Aung San Suu Kyi, prix Nobel de la paix, se retrouve mardi en accusation devant la Cour Internationale de justice à La Haye. Pendant deux jours, la porte-parole de la présidence birmane va défendre son pays, accusé d’avoir commis un nettoyage ethnique et des actes de génocide contre les Rohingyas. Pour notre éditorialiste Vincent Hervouët, la chute de cet icône trahit aussi l'impossibilité pour la Birmanie de se reconstruire politiquement après des décennies de dictatures militaires.
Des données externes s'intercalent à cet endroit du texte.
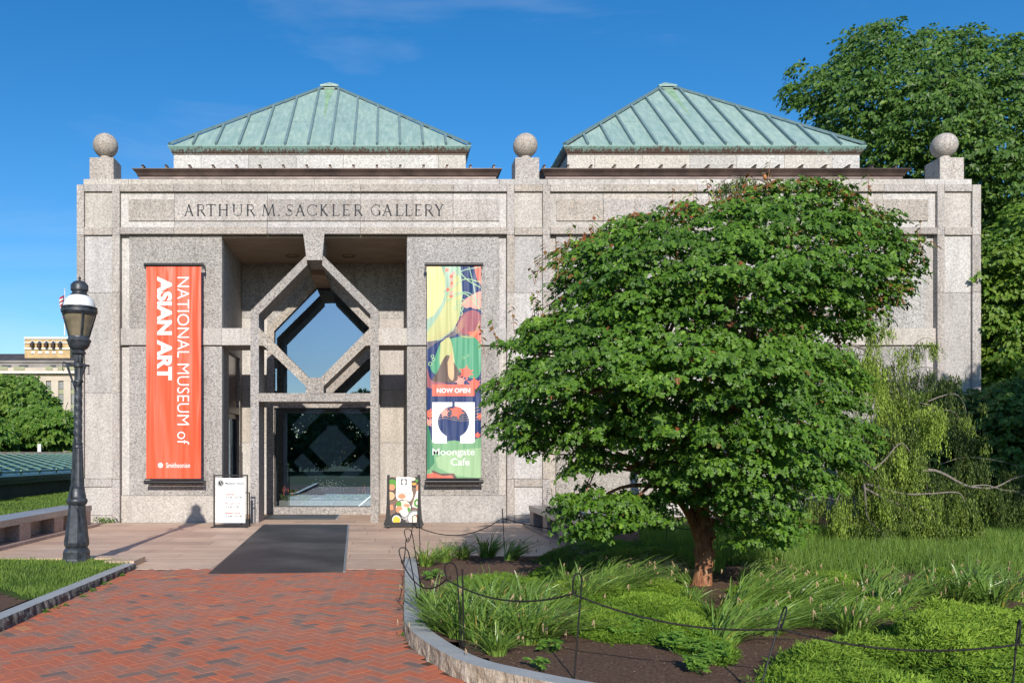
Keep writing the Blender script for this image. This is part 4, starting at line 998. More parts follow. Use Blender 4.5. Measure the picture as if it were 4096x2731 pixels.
P.multi('clock_hands', [[(ccx-.004, ccz-.004), (ccx+.004, ccz-.004), (ccx+.004, ccz+.040), (ccx-.004, ccz+.040)], [(ccx-.004, ccz-.002), (ccx+.028, ccz-.030), (ccx+.034, ccz-.024), (ccx+.003, ccz+.006)]], M['paper'])
P.text('lettering', 'Museum Hours', u(117), u(281), v(979), v(957), M['p_ink'], 0, .02)
for t, y0, mt, w in (('Galleries', 1074, 'p_red_ink', 196), ('10 A.M.–5:30 P.M.', 1102, 'p_ink', 266), ('Moongate Cafe', 1157, 'p_red_ink', 254), ('10 A.M.–4 P.M.', 1185, 'p_ink', 239), ('Museum Store', 1240, 'p_red_ink', 248), ('10 A.M.–5:30 P.M.', 1268, 'p_ink', 266)):
    P.text('lettering', t, u(116), u(w), v(y0), v(y0-15), M[mt], 0, 0.03 if mt == 'p_red_ink' else 0.022)

# ---- cafe sandwich board
YA = 18.10; sx = lambda px: (px-CX)/FPX*YA; sz = lambda py: EYE-(py-CY)/FPX*YA
loc = (sx(1615), YA, 0); ab = empty('cafe_sign', loc); tag(ab, 'rolling black sandwich board with cafe food poster right of the entrance', 'sign')
def A_(name, mb, mat, smooth=False): mb.v = [(x-loc[0], y-loc[1], z-loc[2]) for x, y, z in mb.v]; return mb.build(name, mat, ab, smooth)
q = lambda cx_, cy_: (sx(1500+cx_*.2792), sz(1880+cy_*.2790))
for side in (0, 1):
    pts = [(172, 70), (205, 70), (205, 300), (214, 520), (226, 745), (226, 800), (160, 812), (122, 780), (150, 690), (165, 500), (170, 300)]
    if side: pts = [(820-x+2, y) for x, y in pts]
    A_('side_frame', MB().prism_y([q(a, b) for a, b in pts], YA-.03, YA+.03), M['plastic'])
    A_('rear_leg', MB().prism_y([q(a+ (6 if not side else -6), b) for a, b in pts], YA+.20, YA+.24), M['plastic'])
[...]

"Aung San Suu Kyi est un repris de justice. Les tribunaux birmans l’avaient condamnée et enterrée vivante. Quand on a passé quinze ans en réclusion, on est endurcie. La justice internationale ne lui fait pas peur. Elle tient tête aux 57 pays de l’Organisation de la Conférence islamique, qui accusent son pays de génocide. Elle est l'équivalent d'un chef de gouvernement : elle fait de la politique. Elle est applaudie dans un pays bouddhiste qui considère les musulmans au mieux comme des envahisseurs, au pire comme des terroristes.
Le drame de Rangoon
Le jury d’Oslo a souvent couronné des gens que d’autres auraient volontiers envoyé dans un box à La Haye : Yasser Arafat, Menahem Begin, Le Duc Tho, Henry Kissinger. Aung San Suu Kyi a sacrifié sa vie à la politique. Elle y a aussi sacrifié sa réputation. Son obstination à défier les généraux lui avait valu le Prix Nobel. Son entêtement à nier tout génocide lui vaut un déshonneur à la hauteur. Elle dénonce 'un iceberg de désinformation'.
Mais ce qui se joue à la Haye dépasse la dame de Rangoon. Il y a le drame de Rangoon, celui d’un pays en miettes et ingouvernable. Il y a aussi la volonté de la Conférence islamique de faire reconnaître qu’il y a un peuple Rohingya, qu’il est birman et que des musulmans sont victimes d’un génocide."